Lewis and the Center recently won the first George Polk Award for Internet Journalism for the piece "Windfalls of War."

Honored over 30 times in the last eight years, the Center has published 14 books including the recent "The Buying of the President 2004." Previously relying on its print newsletter, The Public, it now primarily focuses on the Web [1] to convey its investigative findings which extend to world-wide public policy journalism. Critics of the Center accuse it of partisan sympathies, but Lewis has pointed out that it had also reported on such topics as the Clinton's Lincoln Bedroom scandal as well as the latest string of controversies under the Bush administration.

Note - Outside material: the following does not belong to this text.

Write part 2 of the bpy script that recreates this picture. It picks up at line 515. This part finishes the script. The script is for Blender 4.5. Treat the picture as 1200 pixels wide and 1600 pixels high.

Lewis has given interviews for various publications and has appeared in the 2003 documentary Orwell Rolls in His Grave, which focuses on the hidden mechanics of the media, its role as it should be and what it actually is, and how it shapes (to the point of almost controlling) U.S. politics. He has commented on the dismal state of U.S. political reporting which was and is woefully understaffed across the board. He also discussed the inability of media to fulfill its public duty in keeping the public informed when television, newspaper and radio outlets are owned almost entirely by a few major corporations such as General Electric, Disney, Rupert Murdoch's News Corporation—and how the interests of these large conglomerates steer the route of what we believe to be "objective journalism" today.

He was also interviewed for the 2005 documentary Why We Fight by Eugene Jarecki, which focuses on the United States Military-industrial complex and on wars led by the U.S. over the last fifty years. In his statements, Lewis elaborates on Vice President Dick Cheney's involvement with Halliburton Energy Services resp. its subsidiary KBR, the privatization of war [2], war as a precursor for economic colonialism and "most of the government's decisions" being "substantially dictated by powerful corporate interest".